■ **INFORMATION SUPPLIED**
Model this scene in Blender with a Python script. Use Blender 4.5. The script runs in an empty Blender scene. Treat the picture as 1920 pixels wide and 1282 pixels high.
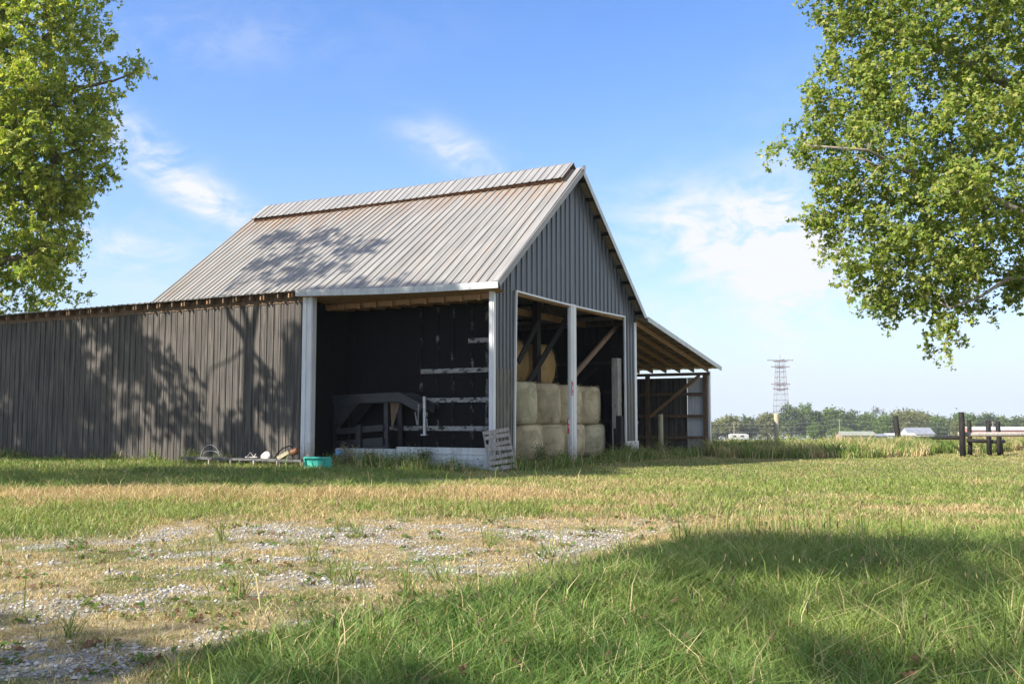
import bpy, math, random
import numpy as np
from math import sin, cos, radians as R
rng = np.random.default_rng(7); random.seed(7)
sc = bpy.context.scene
COL = sc.collection
# ------------------------------------------------------------------ camera
cd = bpy.data.cameras.new('camera'); cam = bpy.data.objects.new('camera', cd); COL.objects.link(cam)
cd.sensor_width = 36; cd.lens = 1851.1/1920*36; cd.clip_end = 5000; cd.clip_start = 0.05
cam.location = (0, 0, 1.21); cam.rotation_euler = (math.pi/2 + 0.0801, 0, 0)
sc.camera = cam
# ------------------------------------------------------------------ light and exposure
EL = R(37.5); SX, SY = -.870, -.493
SUN = np.array([SX*cos(EL), SY*cos(EL), sin(EL)])
ld = bpy.data.lights.new('sun', 'SUN'); ld.energy = 4.9; ld.angle = R(.7); ld.color = (1, .93, .82)
sun = bpy.data.objects.new('sun', ld); COL.objects.link(sun)
from mathutils import Vector
sun.rotation_euler = Vector(SUN).to_track_quat('Z', 'Y').to_euler(); sun.location = (-30, -20, 30)
vs = sc.view_settings; vs.view_transform = 'Standard'; vs.look = 'None'; vs.gamma = 1; vs.exposure = .95
try: vs.use_curve_mapping = False
except Exception: pass
sc.cycles.max_bounces = 8; sc.cycles.transparent_max_bounces = 8
sc.cycles.use_denoising = True

class N:
    """small helper for shader node trees"""
    def __init__(s, nt): s.nt = nt
    def new(s, t, **k):
        n = s.nt.nodes.new(t)
        for a, b in k.items(): setattr(n, a, b)
        return n
    def put(s, sock, v):
        if hasattr(v, 'is_output'): s.nt.links.new(v, sock)
        else: sock.default_value = v
    def math(s, op, a, b=0., c=0., clamp=False):
        n = s.new('ShaderNodeMath', operation=op); n.use_clamp = clamp
        s.put(n.inputs[0], a); s.put(n.inputs[1], b); s.put(n.inputs[2], c); return n.outputs[0]
    def noise(s, vec, scale, detail=4, rough=.55, dist=0., lac=2.):
        n = s.new('ShaderNodeTexNoise'); s.put(n.inputs['Vector'], vec); n.inputs['Scale'].default_value = scale
        n.inputs['Detail'].default_value = detail; n.inputs['Roughness'].default_value = rough; n.inputs['Distortion'].default_value = dist
        return n.outputs[0]
    def mapv(s, vec, scale=(1, 1, 1), loc=(0, 0, 0), rot=(0, 0, 0)):
        n = s.new('ShaderNodeMapping'); s.put(n.inputs[0], vec); n.inputs[1].default_value = loc; n.inputs[2].default_value = rot; n.inputs[3].default_value = scale
        return n.outputs[0]
    def ramp(s, fac, a, b, smooth=True):
        n = s.new('ShaderNodeMapRange'); n.interpolation_type = 'SMOOTHSTEP' if smooth else 'LINEAR'
        s.put(n.inputs[0], fac); s.put(n.inputs[1], a); s.put(n.inputs[2], b); return n.outputs[0]
    def mix(s, fac, a, b):
        n = s.new('ShaderNodeMix', data_type='RGBA'); s.put(n.inputs[0], fac)
        for i, v in ((6, a), (7, b)):
            s.put(n.inputs[i], v if hasattr(v, 'is_output') else (*v, 1))
        return n.outputs[2]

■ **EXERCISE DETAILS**
Take every line from the data that contains the word "scene".

■ **THE SOLUTION**
Model this scene in Blender with a Python script. Use Blender 4.5. The script runs in an empty Blender scene. Treat the picture as 1920 pixels wide and 1282 pixels high.
sc = bpy.context.scene